From: Derek Robert Price
Subject: Re: sticky tags don't update for added/removed files
Date: Thu, 09 May 2002 13:11:33 -0400
User-agent: Mozilla/5.0 (X11; U; Linux i686; en-US; rv:0.9.9) Gecko/20020501

Jim Meyering wrote:

Hi Greg!

This sure sounds like a bug/oversight to me.


I think I may have rejected this in the past. I'm not quite sure what I was thinking. Well, I think I may, but it wasn't consistant with CVS operation. Anyhow, I'll second (or third) that this is a bug/oversight now.

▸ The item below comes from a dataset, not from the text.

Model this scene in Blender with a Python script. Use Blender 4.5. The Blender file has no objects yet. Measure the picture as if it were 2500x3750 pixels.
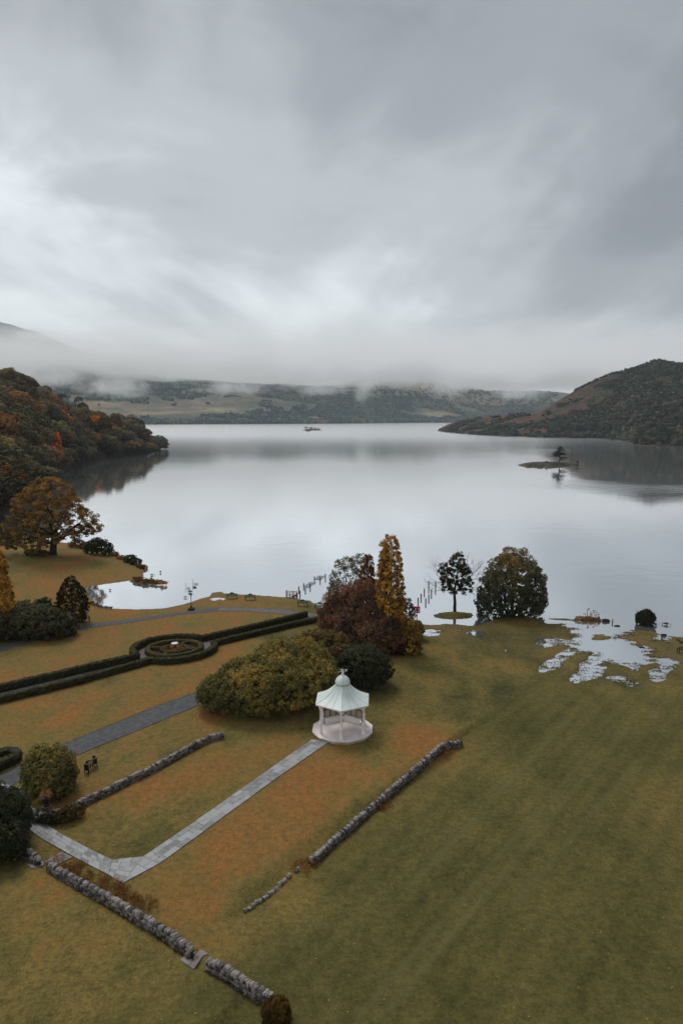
import bpy, bmesh, math, random
import numpy as np
from mathutils import Vector, Matrix

random.seed(7)
RNG = np.random.default_rng(7)
scene = bpy.context.scene
COL = scene.collection
R = math.radians

# ------------------------------------------------------------------ camera
EYE_H = 30.0
FOCAL = 2600.0                       # focal length in pixels of the 2500 x 3750 photograph
PITCH = math.atan(350 / FOCAL)
cd = bpy.data.cameras.new('camera')
cam = bpy.data.objects.new('camera', cd)
COL.objects.link(cam)
cam.location = (0, 0, EYE_H)
cam.rotation_euler = (math.pi / 2 - PITCH, 0, 0)
cd.sensor_fit = 'VERTICAL'
cd.sensor_height = 24.0
cd.sensor_width = 16.0
cd.lens = FOCAL / 3750 * 24.0
cd.clip_start = 0.5
cd.clip_end = 20000
scene.camera = cam

# ------------------------------------------------------------------ render settings
scene.view_settings.view_transform = 'Standard'
scene.view_settings.look = 'None'
scene.view_settings.exposure = 0.14
scene.view_settings.gamma = 1.0
scene.view_settings.use_curve_mapping = False
scene.render.engine = 'CYCLES'
cy = scene.cycles
cy.max_bounces = 14
cy.diffuse_bounces = 2
cy.glossy_bounces = 2
cy.transmission_bounces = 2
cy.volume_bounces = 12
cy.transparent_max_bounces = 8
cy.use_denoising = True
cy.denoiser = 'OPENIMAGEDENOISE'
cy.volume_max_steps = 96

# ------------------------------------------------------------------ node helpers
def nt_new(owner):
    owner.use_nodes = True
    nt = owner.node_tree
    nt.nodes.clear()
    return nt

def N(nt, t, **kw):
    n = nt.nodes.new(t)
    for k, v in kw.items():
        setattr(n, k, v)
    return n

def setin(nt, sock, v):
    if isinstance(v, bpy.types.NodeSocket):
        nt.links.new(v, sock)
    else:
        sock.default_value = v

def math_n(nt, op, a, b=None, c=None, clamp=False):
    n = N(nt, 'ShaderNodeMath', operation=op, use_clamp=clamp)
    setin(nt, n.inputs[0], a)
    if b is not None: setin(nt, n.inputs[1], b)
    if c is not None: setin(nt, n.inputs[2], c)
    return n.outputs[0]

def noise_n(nt, vec, scale, detail=3.0, rough=0.55, dist=0.0):
    n = N(nt, 'ShaderNodeTexNoise')
    if vec is not None: nt.links.new(vec, n.inputs['Vector'])
    n.inputs['Scale'].default_value = scale
    n.inputs['Detail'].default_value = detail
    n.inputs['Roughness'].default_value = rough
    n.inputs['Distortion'].default_value = dist
    return n.outputs[0]

def ramp_n(nt, fac, stops, interp='LINEAR'):
    n = N(nt, 'ShaderNodeValToRGB')
    n.color_ramp.interpolation = interp
    el = n.color_ramp.elements
    while len(el) < len(stops): el.new(0.5)
    for e, (p, c) in zip(el, stops):
        e.position = p
        e.color = (*c, 1) if len(c) == 3 else c
    setin(nt, n.inputs[0], fac)
    return n.outputs[0]

def maprange(nt, v, a, b, c=0.0, d=1.0, smooth=True):
    n = N(nt, 'ShaderNodeMapRange')
    n.interpolation_type = 'SMOOTHSTEP' if smooth else 'LINEAR'
    n.clamp = True if not smooth else n.clamp
    setin(nt, n.inputs[0], v)
    for i, q in enumerate((a, b, c, d)): setin(nt, n.inputs[i + 1], q)
    return n.outputs[0]

def mix_c(nt, fac, a, b, mode='MIX'):
    n = N(nt, 'ShaderNodeMix', data_type='RGBA', blend_type=mode)
    setin(nt, n.inputs[0], fac)
    setin(nt, n.inputs[6], (*a, 1) if isinstance(a, tuple) and len(a) == 3 else a)
    setin(nt, n.inputs[7], (*b, 1) if isinstance(b, tuple) and len(b) == 3 else b)
    return n.outputs[2]

def mapping(nt, vec, scale=(1, 1, 1), rot=(0, 0, 0), loc=(0, 0, 0)):
    n = N(nt, 'ShaderNodeMapping')
    nt.links.new(vec, n.inputs[0])
    n.inputs['Scale'].default_value = scale
    n.inputs['Rotation'].default_value = rot
    n.inputs['Location'].default_value = loc
    return n.outputs[0]

# ------------------------------------------------------------------ sky and sun
SUN_EL, SUN_AZ = R(52), R(-28)        # azimuth from +Y, negative = towards the photo's left
world = bpy.data.worlds.new('World')
scene.world = world
nt = nt_new(world)
out = N(nt, 'ShaderNodeOutputWorld')
bg = N(nt, 'ShaderNodeBackground')
bg.inputs['Strength'].default_value = 0.1
nt.links.new(bg.outputs[0], out.inputs[0])
sky = N(nt, 'ShaderNodeTexSky', sky_type='NISHITA')
sky.sun_disc = False
sky.sun_elevation = SUN_EL
sky.sun_rotation = SUN_AZ
tc = N(nt, 'ShaderNodeTexCoord')
sep = N(nt, 'ShaderNodeSeparateXYZ')
nt.links.new(tc.outputs['Generated'], sep.inputs[0])
dx, dy, dz = sep.outputs
zc = math_n(nt, 'ADD', math_n(nt, 'MAXIMUM', dz, 0.0), 0.16)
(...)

Greg McGary <greg@mcgary.org> wrote:

Consider this scenario:

* check-out or update to a branch "foo".
* create a file, sticky tag is "foo".  Good.
* remove a file, sticky tag remains "foo".  Good.
* update to another branch tag with `-r bar', or back to trunk `-A'.
 The added file and the removed file still have "foo" as their sticky
 tags.  Bad.  (All other files have properly updated sticky tags)

It smells like a bug, but I thought I'd see if there was some subtle,
inscrutable reason why this behavior might be desirable.

If it's a bug, I volunteer to fix it, since I need it done within a
week.  8^)

Some possible wrinkles:

* removed file in old branch has different revision in new branch:
 should treat as conflict

* removed file in old branch has already been removed in new branch:
 seems like a noop, and the removal should be considered already
 complete.


I'm not sure I like the idea of losing the `locally removed' mark,
but I suppose doing as you suggest is consistent with e.g., how
a merge works when merging in a change that's already present
in working sources.


I'll second this too.

* file added to old branch already exists in new branch:
 should treat as conflict (unless perhaps file content is identical,
 in which case the addition should be considered already complete?)


I don't feel too strongly about it, but am inclined to say
it deserves a conflict even if they happen to be identical.


Why? What's the difference between that and the "Changes already contained in X" change merge analogy?